Suffice it to register that it has been a direly tragic start to the New Year. Mr Donald Trump had, during his campaign for the White House in 2016, pledged that his country would not become further entangled in what he called “endless wars” in the Middle East. He has almost consciously backtracked and mortally so with the biggest gamble in geostrategy, verily an overkill in the immediate aftermath of the US embassy siege that did not result in a single casualty.
The killing of General Suleimani, a shadowy figure in the Middle East, has binned the inward-looking “America First” policy of the White House. On Friday, Mr Trump betrayed an impulsive taste for confrontation and military adventure. General Suleimani was a ruthless and cynical perpetrator of lethal violence against western interests, and played a part in mass killings of civilians at the height of Syria’s civil war.

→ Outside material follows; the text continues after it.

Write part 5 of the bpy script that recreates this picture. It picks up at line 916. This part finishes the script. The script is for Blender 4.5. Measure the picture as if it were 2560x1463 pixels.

He was cast in the mould of the Isis leader, Abu Bakr al-Baghdadi, who was killed by US special forces some months ago. As leader of the Revolutionary Guards’ Quds force, Suleimani was considered the second most powerful figure in the Iranian regime, indeed next to the Supreme Leader, Ayatollah Khamenei. He was a revered figure in his country, having first made his reputation during the Iran-Iraq conflict in the late 1980s.
Small wonder that his assassination has been deemed as an act of war against a beleaguered country but still militarily potent state. The misadventure inherent in the assassination is fraught on the part of a partially impeached President (in the House of Representatives) and in the year of the presidential election.
It would be useful to recall that the assassination attempt was so risky that George Bush had rejected similar opportunities, despite General Suleimani’s prominent role in the Iraqi insurgency against American troops following the invasion of 2003. Barack Obama later made the same call, but thought that it could lead to war with Iran.
Mr Trump, flaunting an American flag to mark the moment, decided to take the chance. In the net, he has endangered US security and the stability of the world’s most volatile region. The General’s death could spur similar action on a larger scale. The Iranian nuclear deal, which European diplomats have been trying to keep alive following America’s withdrawal from it in 2018, must now be close to collapsing.
There is consternation in the world today over Mr Trump’s self-arrogated licence to kill. He is the sort of President that the United States of America, the fountain-head of democracy, libertarian thought and action, can well do without.